The publication “reinforces that a business as-usual approach is neither sustainable nor advisable,” said US Secretary of Energy Jennifer Granholm in a statement.
“Unfettered” liquified natural gas (LNG) exports would increase the price of wholesale natural gas in the US by over 30%, said Granholm, impacting households, farmers and industry. The study also concluded that current US LNG exports are “already more than enough to meet global demand,” she said, and that while LNG has been suggested as an alternative to coal for some countries, the study “shows a world in which additional US LNG exports displace more renewables than coal globally.”
The report, published Dec. 17, comes after the Biden administration last January announced a pause on pending applications for facilities that export liquified natural gas (LNG) while the DOE reviewed the approval process, citing climate change considerations. In September, more than 125 scientists signed a letter addressed to Granholm and Treasury Secretary Janet Yellen, warning that the increase in natural gas production threatens to worsen climate change and jeopardize public health and the environment.
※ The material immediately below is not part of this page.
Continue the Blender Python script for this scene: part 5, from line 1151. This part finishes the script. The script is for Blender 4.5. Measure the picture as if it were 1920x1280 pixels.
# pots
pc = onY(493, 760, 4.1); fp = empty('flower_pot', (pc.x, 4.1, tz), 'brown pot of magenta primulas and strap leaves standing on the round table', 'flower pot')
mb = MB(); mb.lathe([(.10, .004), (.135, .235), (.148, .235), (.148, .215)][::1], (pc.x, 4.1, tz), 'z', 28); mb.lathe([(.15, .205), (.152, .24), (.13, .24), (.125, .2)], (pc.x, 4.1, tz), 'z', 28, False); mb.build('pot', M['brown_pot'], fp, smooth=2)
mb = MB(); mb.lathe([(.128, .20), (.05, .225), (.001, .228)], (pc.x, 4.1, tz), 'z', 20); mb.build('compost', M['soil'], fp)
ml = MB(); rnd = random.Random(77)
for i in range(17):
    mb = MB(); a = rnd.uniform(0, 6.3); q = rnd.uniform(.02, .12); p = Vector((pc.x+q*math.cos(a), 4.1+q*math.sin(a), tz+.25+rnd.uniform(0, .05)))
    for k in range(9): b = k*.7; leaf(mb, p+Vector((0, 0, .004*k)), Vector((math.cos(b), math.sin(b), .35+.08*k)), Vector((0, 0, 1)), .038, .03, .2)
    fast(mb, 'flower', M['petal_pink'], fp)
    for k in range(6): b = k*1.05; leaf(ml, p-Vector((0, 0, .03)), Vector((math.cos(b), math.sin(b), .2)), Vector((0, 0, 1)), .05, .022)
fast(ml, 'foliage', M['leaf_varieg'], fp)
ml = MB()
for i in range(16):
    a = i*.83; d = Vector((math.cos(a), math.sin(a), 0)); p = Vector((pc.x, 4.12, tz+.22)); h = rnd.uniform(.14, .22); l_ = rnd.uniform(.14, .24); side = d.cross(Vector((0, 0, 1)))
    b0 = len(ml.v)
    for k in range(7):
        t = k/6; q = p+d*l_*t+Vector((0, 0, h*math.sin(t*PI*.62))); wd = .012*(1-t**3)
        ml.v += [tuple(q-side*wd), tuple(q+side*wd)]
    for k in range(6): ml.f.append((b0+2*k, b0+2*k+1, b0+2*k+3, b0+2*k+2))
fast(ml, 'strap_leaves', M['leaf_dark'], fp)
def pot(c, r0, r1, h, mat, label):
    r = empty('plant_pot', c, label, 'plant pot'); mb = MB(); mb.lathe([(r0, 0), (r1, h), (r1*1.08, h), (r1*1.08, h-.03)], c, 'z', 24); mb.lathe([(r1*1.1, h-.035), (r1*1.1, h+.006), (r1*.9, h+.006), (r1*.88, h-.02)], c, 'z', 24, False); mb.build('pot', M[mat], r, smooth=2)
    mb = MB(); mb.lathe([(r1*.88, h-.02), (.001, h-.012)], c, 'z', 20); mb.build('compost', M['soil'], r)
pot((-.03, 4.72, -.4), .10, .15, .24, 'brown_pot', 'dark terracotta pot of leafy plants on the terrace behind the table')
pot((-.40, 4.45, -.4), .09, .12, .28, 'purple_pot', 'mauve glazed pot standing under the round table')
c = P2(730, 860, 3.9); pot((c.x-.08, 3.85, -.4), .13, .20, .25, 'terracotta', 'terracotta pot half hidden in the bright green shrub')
“Our hope is that we can now assess the future of natural gas exports based on the facts and ensure authorizations are reviewed in a manner that truly advances the public interest of all the American people,” said Granholm. “Special scrutiny needs to be applied toward very large LNG projects,” she added, noting that a project that exports 4 billion cubic feet of LNG per day would singlehandedly emit more climate-warming greenhouse gases than almost three-quarters of the world’s countries each did in 2023.
There will be a 60-day public comment period for the report, said the DOE, which will extend into the start of the Trump administration. Donald Trump is reportedly set to roll out an energy package early in his term that will include approving export permits for new LNG projects, a move applauded by industry groups.
“The Department of Energy’s US LNG export ‘pause’ harmed the industry and called into question the role of the United States as a global energy superpower,” Charlie Riedl, executive director of the Center for LNG, said in a statement. “We look forward to working with the incoming Trump administration to create lasting regulatory certainty for US LNG exports.”
US natural gas production has skyrocketed in the last decade, with the nation becoming the world’s largest LNG exporter in 2023. LNG is produced through fracking and is made mostly of methane, a potent greenhouse gas.
Most operational and planned LNG terminals are located along the Gulf Coast, where environmental groups and local residents have raised concerns about the facilities’ impacts on public health and the environment, saying they threaten to wipe out generations-old fishing communities in Louisiana.
“This study confirms that Donald Trump’s plans to supercharge LNG exports will come at the expense of consumers and the climate,” Raena Garcia, Senior Energy Campaigner at the environmental nonprofit Friends of the Earth, said in a statement. “We cannot afford to prop up an industry that continues to threaten our people and the planet for profit. Over the next few weeks, it is not too late for the Biden Administration to curb the deadly LNG export boom.”